Friday, December 6, 2013

The Life and Times of a Christmas Angel...

I have always enjoyed watching and being apart of Christmas pageants. I love all the drama, the glitz, the overacting, and the beautiful choir melodies. I grew up being apart of a Christmas pageant every year, and these pageants went on for about 2 weeks. As a kid is was a fun way to spend time with family, because we ALL took part; but I do remember one Christmas when I didn't feel so ecstatic about being in the holiday pageant. It was the year that I was cast, in the most coveted part of every nativity scene, as the Christmas Angel. Now I do not recall ever being asked if I wanted to be the Christmas Angel, but apparently the length of my hair, the color, and the ability to rat it out to enormous widths and heights was what earned me the part. The director told me that I would be soaring above Mary, Joseph, and the Baby. That I would be holding a golden star, and that around my feet would be clouds. I would also be the first child to walk out towards the stage, holding my star...I would be the leader and the crowning point of the nativity. Sounds heavenly, right? Little did I know what all this actually meant.



At first, I was excited. It was fun practicing with my fellow "Nativiters," but then the dress rehearsals came and that is where the excitement faded. I began to loathe being the Christmas Angel. I remember trying on my costume for the first time, and my six year old self knew immediately that somehow some sadistic human being crafted it. The airy clouds that I imagined were instead a cage of chicken wire ( about 20lbs) that hung from white suspenders; cotton batting surrounded the cage which added to the weight. Then came the wings...enormous, heavy, with frilly itchy white garland sewn to them...and they were also attached to the suspenders. Then came the lovely star! The star was attached to a thick wooden rod - much like a jousting stick. The star itself was dangling at the end- heavily sturdy. The actual white linen dress I had been wearing for the "mock" rehearsals, which I naively thought was my costume, was the only comfortable thing about my whole get up. I was hot, itchy, and felt like I was carrying a 50lb sack of potatoes around my midsection. My mother was not happy about the weight, but there was nothing to do about it, we were a week away from the performance. Added to all of this was my hair...pin curled and then ratted out ( which is not a comfortable process). I looked like I had been electrocuted. I was one miffed angel. Why oh why could I not have been cast as Mary? I mean all she had to wear was a smock and a scarf! Oh Mary...Mary did you know how I coveted your costume?

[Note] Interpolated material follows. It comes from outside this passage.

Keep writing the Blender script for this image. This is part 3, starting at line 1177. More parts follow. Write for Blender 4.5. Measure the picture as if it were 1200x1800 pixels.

After donning this white contraption I was made privy to my angelic route to the manger. I was to walk down the auditorium aisle (roughly a block), up to the stage, climb on top of a wooden box, and hold my angelic self and star for a 20 minute choir song. The director soon realized that I was incapable of climbing atop my box...my cloud wouldn't let me. So I was lifted onto the box and gripped the jousting star for the life of me. At one point the weight of the star began to get the best of me, slowly it began to dip... I remember the director saying, "Tiffany...don't let it jiggle or drop cause you will hurt Mary and Joseph. Can you hold it a little higher sweetie?" Hurt MARY AND JOSEPH? Hold it a little higher? Lady, if I could get down off of this box I would hurt you...grumble.
The two weeks of pageant dawned on us all. Each night I was uncurled, ratted, spritzed, painted, and donned with the cloud of doom. I was not very jolly after all this had taken place. To my credit though, I smiled every night and every night I heard Oooo's and Ahh's when we appeared. The sweet nativity was a hit and I was glorious...

I am sure that many people came to know the true meaning of Christmas that year. I am sure that our simple nativity reminded all that many years ago our Savior was born, but this angel was so happy when the performance was over. Taking my costume off for the final time, I looked my Mother square in the eyes and said, "Mama, I don't EVER want to be the angel again. Next time I want to be Mary."
The next year I wasn't Mary...I was, however, a dancing bear, which suited me just fine.